* Given task
Word for word, restate every line of the listing that follows.

-- BEGIN Recorded information --

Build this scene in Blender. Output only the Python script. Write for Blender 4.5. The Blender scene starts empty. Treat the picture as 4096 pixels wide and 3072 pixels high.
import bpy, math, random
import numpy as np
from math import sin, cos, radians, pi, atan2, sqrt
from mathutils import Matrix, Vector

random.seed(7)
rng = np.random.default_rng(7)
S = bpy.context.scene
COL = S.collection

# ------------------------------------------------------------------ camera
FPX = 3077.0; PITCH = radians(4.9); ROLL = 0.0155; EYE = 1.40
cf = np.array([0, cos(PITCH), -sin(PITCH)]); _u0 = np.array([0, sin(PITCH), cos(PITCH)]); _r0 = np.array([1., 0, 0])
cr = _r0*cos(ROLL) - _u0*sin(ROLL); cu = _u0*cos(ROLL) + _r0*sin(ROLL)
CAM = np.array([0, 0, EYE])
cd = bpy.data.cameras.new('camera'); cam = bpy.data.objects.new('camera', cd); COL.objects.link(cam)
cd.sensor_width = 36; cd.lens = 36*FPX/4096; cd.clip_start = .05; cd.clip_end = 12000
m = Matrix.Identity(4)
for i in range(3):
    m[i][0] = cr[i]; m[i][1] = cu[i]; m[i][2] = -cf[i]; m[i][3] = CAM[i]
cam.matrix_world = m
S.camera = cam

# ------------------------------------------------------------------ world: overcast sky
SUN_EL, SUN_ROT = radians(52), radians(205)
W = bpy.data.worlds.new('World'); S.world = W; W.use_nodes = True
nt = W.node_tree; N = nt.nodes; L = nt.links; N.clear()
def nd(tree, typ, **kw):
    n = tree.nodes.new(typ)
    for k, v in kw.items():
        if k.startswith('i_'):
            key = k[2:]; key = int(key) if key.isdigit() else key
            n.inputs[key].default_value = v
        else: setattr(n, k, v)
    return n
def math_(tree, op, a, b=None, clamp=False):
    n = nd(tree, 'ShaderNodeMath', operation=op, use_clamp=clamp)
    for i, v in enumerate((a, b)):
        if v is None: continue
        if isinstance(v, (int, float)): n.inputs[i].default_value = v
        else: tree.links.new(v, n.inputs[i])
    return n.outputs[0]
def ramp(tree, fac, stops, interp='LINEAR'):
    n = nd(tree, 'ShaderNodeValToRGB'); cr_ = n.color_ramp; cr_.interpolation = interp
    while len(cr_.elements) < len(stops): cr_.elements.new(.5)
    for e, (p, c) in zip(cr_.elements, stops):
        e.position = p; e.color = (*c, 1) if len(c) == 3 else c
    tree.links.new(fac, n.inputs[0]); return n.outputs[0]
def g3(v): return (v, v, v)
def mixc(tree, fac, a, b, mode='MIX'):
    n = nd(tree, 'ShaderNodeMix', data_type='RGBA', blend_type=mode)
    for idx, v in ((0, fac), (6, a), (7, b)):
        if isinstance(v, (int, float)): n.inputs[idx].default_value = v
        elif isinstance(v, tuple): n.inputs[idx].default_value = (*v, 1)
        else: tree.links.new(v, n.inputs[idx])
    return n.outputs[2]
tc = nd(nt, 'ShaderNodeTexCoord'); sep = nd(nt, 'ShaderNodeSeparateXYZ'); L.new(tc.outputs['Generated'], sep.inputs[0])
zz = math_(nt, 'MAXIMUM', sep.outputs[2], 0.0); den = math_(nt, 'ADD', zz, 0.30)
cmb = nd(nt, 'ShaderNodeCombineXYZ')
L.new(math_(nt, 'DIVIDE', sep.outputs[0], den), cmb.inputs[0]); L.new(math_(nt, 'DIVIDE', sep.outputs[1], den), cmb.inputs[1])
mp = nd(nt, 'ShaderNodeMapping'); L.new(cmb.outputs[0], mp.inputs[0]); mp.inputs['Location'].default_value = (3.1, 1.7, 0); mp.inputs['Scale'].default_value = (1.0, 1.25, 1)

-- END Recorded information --

* The response
Build this scene in Blender. Output only the Python script. Write for Blender 4.5. The Blender scene starts empty. Treat the picture as 4096 pixels wide and 3072 pixels high.
import bpy, math, random
import numpy as np
from math import sin, cos, radians, pi, atan2, sqrt
from mathutils import Matrix, Vector

random.seed(7)
rng = np.random.default_rng(7)
S = bpy.context.scene
COL = S.collection

# ------------------------------------------------------------------ camera
FPX = 3077.0; PITCH = radians(4.9); ROLL = 0.0155; EYE = 1.40
cf = np.array([0, cos(PITCH), -sin(PITCH)]); _u0 = np.array([0, sin(PITCH), cos(PITCH)]); _r0 = np.array([1., 0, 0])
cr = _r0*cos(ROLL) - _u0*sin(ROLL); cu = _u0*cos(ROLL) + _r0*sin(ROLL)
CAM = np.array([0, 0, EYE])
cd = bpy.data.cameras.new('camera'); cam = bpy.data.objects.new('camera', cd); COL.objects.link(cam)
cd.sensor_width = 36; cd.lens = 36*FPX/4096; cd.clip_start = .05; cd.clip_end = 12000
m = Matrix.Identity(4)
for i in range(3):
    m[i][0] = cr[i]; m[i][1] = cu[i]; m[i][2] = -cf[i]; m[i][3] = CAM[i]
cam.matrix_world = m
S.camera = cam

# ------------------------------------------------------------------ world: overcast sky
SUN_EL, SUN_ROT = radians(52), radians(205)
W = bpy.data.worlds.new('World'); S.world = W; W.use_nodes = True
nt = W.node_tree; N = nt.nodes; L = nt.links; N.clear()
def nd(tree, typ, **kw):
    n = tree.nodes.new(typ)
    for k, v in kw.items():
        if k.startswith('i_'):
            key = k[2:]; key = int(key) if key.isdigit() else key
            n.inputs[key].default_value = v
        else: setattr(n, k, v)
    return n
def math_(tree, op, a, b=None, clamp=False):
    n = nd(tree, 'ShaderNodeMath', operation=op, use_clamp=clamp)
    for i, v in enumerate((a, b)):
        if v is None: continue
        if isinstance(v, (int, float)): n.inputs[i].default_value = v
        else: tree.links.new(v, n.inputs[i])
    return n.outputs[0]
def ramp(tree, fac, stops, interp='LINEAR'):
    n = nd(tree, 'ShaderNodeValToRGB'); cr_ = n.color_ramp; cr_.interpolation = interp
    while len(cr_.elements) < len(stops): cr_.elements.new(.5)
    for e, (p, c) in zip(cr_.elements, stops):
        e.position = p; e.color = (*c, 1) if len(c) == 3 else c
    tree.links.new(fac, n.inputs[0]); return n.outputs[0]
def g3(v): return (v, v, v)
def mixc(tree, fac, a, b, mode='MIX'):
    n = nd(tree, 'ShaderNodeMix', data_type='RGBA', blend_type=mode)
    for idx, v in ((0, fac), (6, a), (7, b)):
        if isinstance(v, (int, float)): n.inputs[idx].default_value = v
        elif isinstance(v, tuple): n.inputs[idx].default_value = (*v, 1)
        else: tree.links.new(v, n.inputs[idx])
    return n.outputs[2]
tc = nd(nt, 'ShaderNodeTexCoord'); sep = nd(nt, 'ShaderNodeSeparateXYZ'); L.new(tc.outputs['Generated'], sep.inputs[0])
zz = math_(nt, 'MAXIMUM', sep.outputs[2], 0.0); den = math_(nt, 'ADD', zz, 0.30)
cmb = nd(nt, 'ShaderNodeCombineXYZ')
L.new(math_(nt, 'DIVIDE', sep.outputs[0], den), cmb.inputs[0]); L.new(math_(nt, 'DIVIDE', sep.outputs[1], den), cmb.inputs[1])
mp = nd(nt, 'ShaderNodeMapping'); L.new(cmb.outputs[0], mp.inputs[0]); mp.inputs['Location'].default_value = (3.1, 1.7, 0); mp.inputs['Scale'].default_value = (1.0, 1.25, 1)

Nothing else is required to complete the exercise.